▶

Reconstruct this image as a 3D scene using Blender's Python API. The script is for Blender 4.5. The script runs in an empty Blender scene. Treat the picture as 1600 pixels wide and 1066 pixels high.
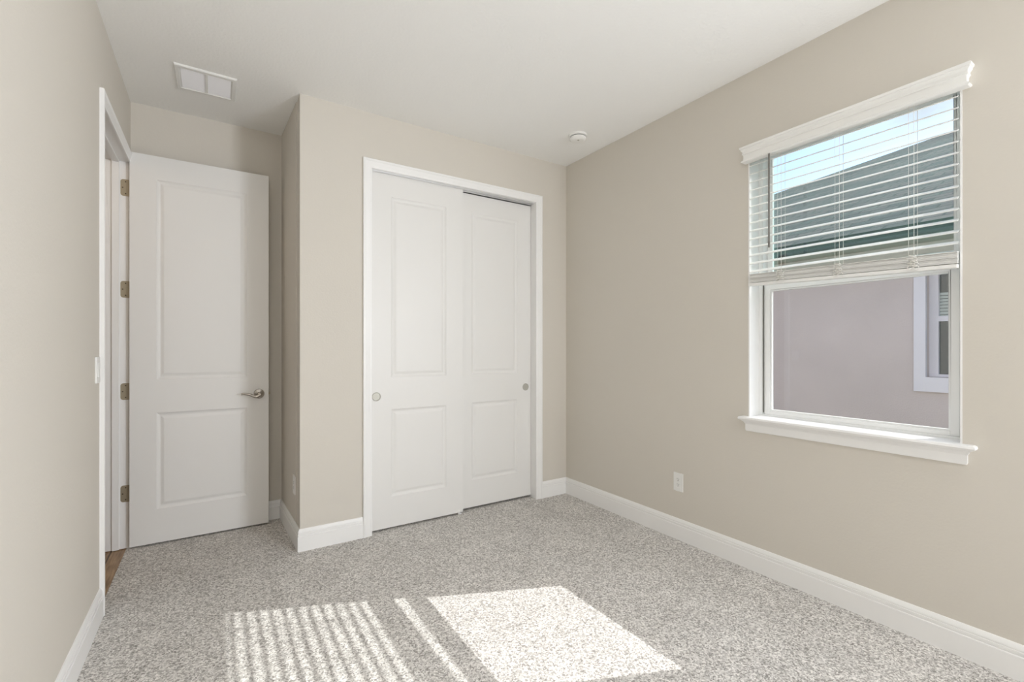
import bpy, bmesh, math, random
from mathutils import Vector, Matrix
random.seed(7)
D = bpy.data
C = bpy.context.scene.collection
PI = math.pi

# ------------------------------------------------------------------ camera
cam_d = D.cameras.new('camera'); cam = D.objects.new('camera', cam_d); C.objects.link(cam)
cam.location = (0, 0, 1.2205)
cam.rotation_euler = (PI/2, 0, -math.radians(32.85))
cam_d.sensor_width = 36; cam_d.lens = 36*720/1600
cam_d.shift_y = 10.2/1600
cam_d.clip_start = 0.02
bpy.context.scene.camera = cam

# ------------------------------------------------------------------ sky and sun
SUN_DIR = Vector((-1.0, 0.435, -0.88)).normalized()      # the way the sunlight travels
world = D.worlds.new('sky'); bpy.context.scene.world = world; world.use_nodes = True
wn = world.node_tree; wn.nodes.clear()
wo = wn.nodes.new('ShaderNodeOutputWorld'); bg = wn.nodes.new('ShaderNodeBackground')
sky = wn.nodes.new('ShaderNodeTexSky'); sky.sky_type = 'NISHITA'
sky.sun_disc = False
sky.sun_elevation = math.asin(-SUN_DIR.z)
sky.sun_rotation = math.atan2(-SUN_DIR.x, -SUN_DIR.y)
sky.air_density = 1.0; sky.dust_density = 1.4; sky.ozone_density = 1.0
wn.links.new(sky.outputs[0], bg.inputs[0]); bg.inputs[1].default_value = 0.30
# thin clouds low over the roofs
tc = wn.nodes.new('ShaderNodeTexCoord'); nz = wn.nodes.new('ShaderNodeTexNoise'); nz.inputs['Scale'].default_value = 3.2
nz.inputs['Detail'].default_value = 5
mp = wn.nodes.new('ShaderNodeMapping'); mp.inputs['Scale'].default_value = (1, 1, 2.6)
cr = wn.nodes.new('ShaderNodeValToRGB'); cr.color_ramp.elements[0].position = .45; cr.color_ramp.elements[1].position = .68
mx = wn.nodes.new('ShaderNodeMixRGB'); mx.inputs[2].default_value = (2.9, 3.0, 3.1, 1)
wn.links.new(tc.outputs['Generated'], mp.inputs[0]); wn.links.new(mp.outputs[0], nz.inputs['Vector'])
wn.links.new(nz.outputs['Fac'], cr.inputs[0]); wn.links.new(cr.outputs[0], mx.inputs[0])
wn.links.new(sky.outputs[0], mx.inputs[1]); wn.links.new(mx.outputs[0], bg.inputs[0])
wn.links.new(bg.outputs[0], wo.inputs[0])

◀

■ **Aim of the task**
Copy nothing but the lines from the top of the material through the line holding "PI = math.pi", exactly as written; omit pictures.

■ **Complete response**
Reconstruct this image as a 3D scene using Blender's Python API. The script is for Blender 4.5. The script runs in an empty Blender scene. Treat the picture as 1600 pixels wide and 1066 pixels high.
import bpy, bmesh, math, random
from mathutils import Vector, Matrix
random.seed(7)
D = bpy.data
C = bpy.context.scene.collection
PI = math.pi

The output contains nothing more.